If we paint only the curved surface: Cost = 616 × 10 = Rs. 6160 If we include the top: Cost = (616 + 154) × 10 = Rs. 7700

Example 3: Melting/Recasting

A metallic sphere of radius 6 cm is melted and recast into 27 smaller spheres. Find the radius of each small sphere.

Volume of large sphere = Volume of 27 small spheres

4/3 × π × 6³ = 27 × 4/3 × π × r³

6³ = 27 × r³

216 = 27r³

r³ = 8

r = 2 cm

Shortcut: n = (R/r)³, so 27 = (6/r)³, meaning 6/r = 3, so r = 2. Much faster!

Example 4: Water Flow

Water flows through a cylindrical pipe of diameter 14 cm at the rate of 5 m per second. How long will it take to fill a rectangular tank 50 m × 44 m × 7 m?

Pipe radius = 7 cm = 0.07 m Volume flow per second = πr²v = 22/7 × 0.07² × 5 = 22/7 × 0.0049 × 5 = 0.077 m³/s

Tank volume = 50 × 44 × 7 = 15400 m³

Time = 15400 / 0.077 = 200000 seconds = 55 hours 33 minutes 20 seconds

Example 5: Frustum

A bucket is in the shape of a frustum with top radius 20 cm, bottom radius 12 cm, and height 15 cm. Find its volume.

Volume = ⅓πh(R² + r² + Rr) = ⅓ × 22/7 × 15 × (400 + 144 + 240) = ⅓ × 22/7 × 15 × 784 = 22/7 × 5 × 784 = 22 × 5 × 112 = 12320 cm³ ≈ 12.32 liters

Common Exam Variations

Melting a cylinder into cones (or vice versa) — equate volumes
Water rise problems — object immersed in water raises the level (volume of object = l × b × rise in water level)
Painting/wrapping problems — need surface area, not volume
Hollow shapes — subtract inner volume from outer volume
Compound shapes — hemisphere on top of cylinder, cone on top of cylinder, etc. Add volumes and adjust surface areas (remove the common circular face)

Practice Problems

Q1: A cone has a radius of 7 cm and height of 24 cm. Find its slant height, volume, and curved surface area. (Use π = 22/7)

Q2: A solid metallic cylinder of radius 3 cm and height 12 cm is melted and recast into a cone of radius 6 cm.

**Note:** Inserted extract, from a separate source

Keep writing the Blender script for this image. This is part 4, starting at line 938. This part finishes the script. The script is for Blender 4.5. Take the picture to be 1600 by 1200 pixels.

Find the height of the cone.

Q3: A hemispherical bowl has an inner radius of 10 cm. Find the volume of milk it can hold and the cost of painting the inner surface at Rs. 2 per cm². (Use π = 3.14)

Answers

A1: Slant height l = √(7² + 24²) = √(49 + 576) = √625 = 25 cm (7-24-25 triplet!). Volume = ⅓ × 22/7 × 49 × 24 = 22 × 7 × 24/3 = 1232 cm³. CSA = 22/7 × 7 × 25 = 550 cm².

A2: Volume of cylinder = Volume of cone. π × 9 × 12 = ⅓ × π × 36 × h. 108 = 12h. h = 9 cm.

A3: Volume = 2/3 × 3.14 × 1000 = 2093.33 cm³ ≈ 2.09 liters. Inner surface (CSA of hemisphere) = 2 × 3.14 × 100 = 628 cm². Cost = 628 × 2 = Rs. 1256.